Quite some time ago I reflected how to avoid incentives for sock puppets in karma systems without even knowing which accounts are sock puppets: http://meta.wikimedia.org/wiki/Meritokratischer_Review (sadly in German ;-). The system described there differs from your approach but the idea on how to avoid incentives for sock puppets without even knowing who a sock puppet is could perhapes adapted to your system.
The basic idea for a sock puppet proof metric is is that a person has only a limited amount of time for editing (I don't consider bots cause they are easily detectable by humans). A single person needs the same time for e.g. 4 edits (in the following I assume each edit has the same length in bytes) regardless how much accounts are used but two different people with each 2 edits only need half of the (imaginary) time (you don't need to measure any time untits at all).

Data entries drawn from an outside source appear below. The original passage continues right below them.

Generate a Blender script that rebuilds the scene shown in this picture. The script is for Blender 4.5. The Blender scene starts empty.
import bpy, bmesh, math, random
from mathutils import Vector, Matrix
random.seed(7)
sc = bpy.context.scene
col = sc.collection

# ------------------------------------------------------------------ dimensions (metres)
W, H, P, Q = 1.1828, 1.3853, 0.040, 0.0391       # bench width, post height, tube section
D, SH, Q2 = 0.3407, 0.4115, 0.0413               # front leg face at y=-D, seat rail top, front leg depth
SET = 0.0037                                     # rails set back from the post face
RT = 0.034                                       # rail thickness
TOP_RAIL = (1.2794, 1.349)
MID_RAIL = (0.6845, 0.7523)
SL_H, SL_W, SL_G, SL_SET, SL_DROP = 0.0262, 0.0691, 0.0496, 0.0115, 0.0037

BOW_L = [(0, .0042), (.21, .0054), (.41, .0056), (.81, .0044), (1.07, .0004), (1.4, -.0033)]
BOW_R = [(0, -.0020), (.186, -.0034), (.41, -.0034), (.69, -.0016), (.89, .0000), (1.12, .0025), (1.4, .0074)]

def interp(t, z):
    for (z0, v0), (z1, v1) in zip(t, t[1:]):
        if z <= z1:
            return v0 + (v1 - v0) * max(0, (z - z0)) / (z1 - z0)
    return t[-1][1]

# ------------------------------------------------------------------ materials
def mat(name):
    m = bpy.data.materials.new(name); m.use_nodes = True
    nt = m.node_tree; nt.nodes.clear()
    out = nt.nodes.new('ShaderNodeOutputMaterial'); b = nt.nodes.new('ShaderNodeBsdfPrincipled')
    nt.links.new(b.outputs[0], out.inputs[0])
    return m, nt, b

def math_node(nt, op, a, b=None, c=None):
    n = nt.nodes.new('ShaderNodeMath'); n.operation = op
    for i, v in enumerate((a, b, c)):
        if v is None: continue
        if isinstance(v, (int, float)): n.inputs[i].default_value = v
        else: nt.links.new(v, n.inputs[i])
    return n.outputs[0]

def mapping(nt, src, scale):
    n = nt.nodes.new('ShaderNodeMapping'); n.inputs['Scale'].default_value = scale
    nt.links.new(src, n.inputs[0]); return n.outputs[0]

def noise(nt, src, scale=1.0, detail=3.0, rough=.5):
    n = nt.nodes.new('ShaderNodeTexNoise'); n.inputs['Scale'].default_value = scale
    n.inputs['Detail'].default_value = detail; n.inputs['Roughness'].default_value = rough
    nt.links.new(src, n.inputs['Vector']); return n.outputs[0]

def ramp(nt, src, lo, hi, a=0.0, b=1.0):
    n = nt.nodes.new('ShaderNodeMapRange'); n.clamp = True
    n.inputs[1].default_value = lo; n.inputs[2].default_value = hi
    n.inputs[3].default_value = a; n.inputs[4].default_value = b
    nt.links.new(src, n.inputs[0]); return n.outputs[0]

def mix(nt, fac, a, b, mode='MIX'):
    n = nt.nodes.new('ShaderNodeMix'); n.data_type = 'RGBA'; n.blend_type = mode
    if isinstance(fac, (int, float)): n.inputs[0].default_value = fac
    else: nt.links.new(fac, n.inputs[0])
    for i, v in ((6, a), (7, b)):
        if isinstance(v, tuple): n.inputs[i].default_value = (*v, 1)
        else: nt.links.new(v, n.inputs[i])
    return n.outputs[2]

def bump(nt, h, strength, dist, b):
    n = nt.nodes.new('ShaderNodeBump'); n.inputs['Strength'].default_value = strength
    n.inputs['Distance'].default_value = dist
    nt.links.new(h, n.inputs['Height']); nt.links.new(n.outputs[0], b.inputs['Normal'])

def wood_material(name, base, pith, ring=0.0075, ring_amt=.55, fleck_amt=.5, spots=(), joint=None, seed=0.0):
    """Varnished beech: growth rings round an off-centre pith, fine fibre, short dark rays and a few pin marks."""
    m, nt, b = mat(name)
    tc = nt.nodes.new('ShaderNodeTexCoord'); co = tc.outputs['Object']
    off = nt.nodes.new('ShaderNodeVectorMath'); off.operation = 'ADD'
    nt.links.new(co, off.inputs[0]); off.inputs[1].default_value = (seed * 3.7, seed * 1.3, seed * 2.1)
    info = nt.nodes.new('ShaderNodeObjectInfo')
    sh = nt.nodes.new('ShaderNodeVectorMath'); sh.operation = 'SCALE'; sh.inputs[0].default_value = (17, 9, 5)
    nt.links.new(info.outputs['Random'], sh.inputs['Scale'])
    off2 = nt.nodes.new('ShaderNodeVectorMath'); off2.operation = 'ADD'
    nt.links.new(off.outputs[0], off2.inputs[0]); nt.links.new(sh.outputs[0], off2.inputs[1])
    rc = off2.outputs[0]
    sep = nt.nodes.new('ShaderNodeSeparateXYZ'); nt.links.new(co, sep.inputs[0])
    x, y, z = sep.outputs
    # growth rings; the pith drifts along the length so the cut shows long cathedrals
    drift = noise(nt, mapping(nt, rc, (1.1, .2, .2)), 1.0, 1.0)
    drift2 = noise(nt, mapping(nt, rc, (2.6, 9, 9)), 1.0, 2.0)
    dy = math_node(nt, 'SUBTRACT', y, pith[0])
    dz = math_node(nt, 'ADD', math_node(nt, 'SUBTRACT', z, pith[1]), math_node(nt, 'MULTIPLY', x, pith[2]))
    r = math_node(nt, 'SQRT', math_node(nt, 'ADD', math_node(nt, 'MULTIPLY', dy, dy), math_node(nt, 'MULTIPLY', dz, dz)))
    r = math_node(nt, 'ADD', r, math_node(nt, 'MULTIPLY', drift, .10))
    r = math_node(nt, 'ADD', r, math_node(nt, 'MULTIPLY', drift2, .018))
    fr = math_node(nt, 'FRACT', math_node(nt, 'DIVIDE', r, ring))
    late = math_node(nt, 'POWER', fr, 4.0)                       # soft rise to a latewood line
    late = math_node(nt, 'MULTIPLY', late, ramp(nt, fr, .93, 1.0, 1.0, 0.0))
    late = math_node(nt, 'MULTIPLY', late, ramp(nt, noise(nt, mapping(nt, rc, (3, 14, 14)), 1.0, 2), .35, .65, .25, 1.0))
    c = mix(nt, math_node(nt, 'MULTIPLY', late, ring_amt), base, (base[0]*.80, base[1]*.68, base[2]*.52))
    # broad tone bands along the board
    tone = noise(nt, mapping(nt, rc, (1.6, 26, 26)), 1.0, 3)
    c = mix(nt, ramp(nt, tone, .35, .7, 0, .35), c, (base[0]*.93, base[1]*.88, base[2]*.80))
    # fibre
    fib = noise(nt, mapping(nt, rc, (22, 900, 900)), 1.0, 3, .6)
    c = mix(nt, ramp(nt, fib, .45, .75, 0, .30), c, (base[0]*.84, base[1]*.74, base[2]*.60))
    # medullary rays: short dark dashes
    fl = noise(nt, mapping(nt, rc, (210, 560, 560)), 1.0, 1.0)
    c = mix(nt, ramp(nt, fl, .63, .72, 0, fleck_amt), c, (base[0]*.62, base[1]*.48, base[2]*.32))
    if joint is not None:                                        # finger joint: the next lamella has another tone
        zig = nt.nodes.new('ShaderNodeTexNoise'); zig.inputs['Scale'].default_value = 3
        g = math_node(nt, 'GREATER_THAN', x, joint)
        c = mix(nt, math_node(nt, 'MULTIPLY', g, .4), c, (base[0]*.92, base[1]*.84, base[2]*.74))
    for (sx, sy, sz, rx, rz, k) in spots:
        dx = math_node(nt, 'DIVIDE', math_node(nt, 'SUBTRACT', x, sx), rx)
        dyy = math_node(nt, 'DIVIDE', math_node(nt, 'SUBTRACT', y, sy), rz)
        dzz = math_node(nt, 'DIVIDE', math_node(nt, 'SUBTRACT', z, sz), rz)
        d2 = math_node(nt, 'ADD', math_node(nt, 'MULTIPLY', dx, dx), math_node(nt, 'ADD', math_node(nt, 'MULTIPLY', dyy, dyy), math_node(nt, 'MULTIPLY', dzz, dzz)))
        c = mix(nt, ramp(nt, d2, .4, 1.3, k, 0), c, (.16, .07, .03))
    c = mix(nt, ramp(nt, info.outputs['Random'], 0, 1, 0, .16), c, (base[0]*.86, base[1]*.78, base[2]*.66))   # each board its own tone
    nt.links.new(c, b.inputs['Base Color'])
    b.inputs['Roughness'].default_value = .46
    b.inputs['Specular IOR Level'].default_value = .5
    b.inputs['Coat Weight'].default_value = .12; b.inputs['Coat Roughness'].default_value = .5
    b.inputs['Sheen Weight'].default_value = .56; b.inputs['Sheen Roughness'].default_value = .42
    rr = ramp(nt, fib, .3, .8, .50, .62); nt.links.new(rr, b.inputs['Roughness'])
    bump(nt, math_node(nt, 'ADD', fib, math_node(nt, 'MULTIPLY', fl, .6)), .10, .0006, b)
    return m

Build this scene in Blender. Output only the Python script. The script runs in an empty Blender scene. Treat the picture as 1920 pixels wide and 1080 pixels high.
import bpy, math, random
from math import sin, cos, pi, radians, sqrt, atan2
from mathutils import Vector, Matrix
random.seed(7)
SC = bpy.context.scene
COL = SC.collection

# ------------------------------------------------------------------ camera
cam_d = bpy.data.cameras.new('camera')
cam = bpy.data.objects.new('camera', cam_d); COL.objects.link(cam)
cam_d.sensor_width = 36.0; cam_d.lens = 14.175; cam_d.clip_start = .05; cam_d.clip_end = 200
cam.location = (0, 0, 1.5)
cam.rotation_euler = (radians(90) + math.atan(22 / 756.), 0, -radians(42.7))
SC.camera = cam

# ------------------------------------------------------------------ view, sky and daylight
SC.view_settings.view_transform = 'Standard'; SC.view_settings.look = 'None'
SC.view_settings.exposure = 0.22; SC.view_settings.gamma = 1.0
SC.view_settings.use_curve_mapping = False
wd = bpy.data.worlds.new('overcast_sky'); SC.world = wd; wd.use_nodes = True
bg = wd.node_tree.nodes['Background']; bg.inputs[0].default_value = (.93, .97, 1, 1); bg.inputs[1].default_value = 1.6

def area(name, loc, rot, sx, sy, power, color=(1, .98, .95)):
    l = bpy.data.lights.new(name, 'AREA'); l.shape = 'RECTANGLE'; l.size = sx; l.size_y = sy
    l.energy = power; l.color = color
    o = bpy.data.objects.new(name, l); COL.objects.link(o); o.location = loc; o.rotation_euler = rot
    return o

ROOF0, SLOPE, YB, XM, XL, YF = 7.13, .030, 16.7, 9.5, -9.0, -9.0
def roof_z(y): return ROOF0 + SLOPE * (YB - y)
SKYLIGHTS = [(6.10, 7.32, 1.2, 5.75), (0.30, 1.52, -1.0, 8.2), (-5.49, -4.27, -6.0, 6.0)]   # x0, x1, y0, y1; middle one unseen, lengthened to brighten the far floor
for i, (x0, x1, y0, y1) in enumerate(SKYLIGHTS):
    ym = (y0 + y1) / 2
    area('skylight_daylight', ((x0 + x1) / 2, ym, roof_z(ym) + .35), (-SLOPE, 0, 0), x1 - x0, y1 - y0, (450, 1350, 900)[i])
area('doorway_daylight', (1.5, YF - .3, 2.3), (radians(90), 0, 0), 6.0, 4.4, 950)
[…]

So the maximum possible reliability person B can apply to the article with its two accounts (let us say each acount has 2 edits = 4 total edits) has to be the same as the one which is possible with person A's single account (4 edits). So in general two accounts with each X edits should never be able to add more trust to an article than one person with 2*X edits (note: edit count number is only for illustration, you can take another appropriate contribution unit).
About 2, I am very glad that bad edits are quickly reverted; this is the whole reason Wikipedia has worked up to now. Still, it might be easier for editors to find content to check via the coloring, rather than by staring at diffs.
That's certainly true for articles not on your watchlist (or bad edits that were forgotten and are still the latest version).
- Finding when flagged revisions are out of date (there may be a new
high-trust version later)
Well as I said I'd love to see flagged revisions and your system combined (in a way described by my previous mail). An automated system probably always has some weaknesses some clever people can abuse but it is very fast, while a hand crafted system depends on the speed of individual persons but is much harder to fool.
BTW, as the method is language-independent, we look forward to doing the same for wikipedias in other languages.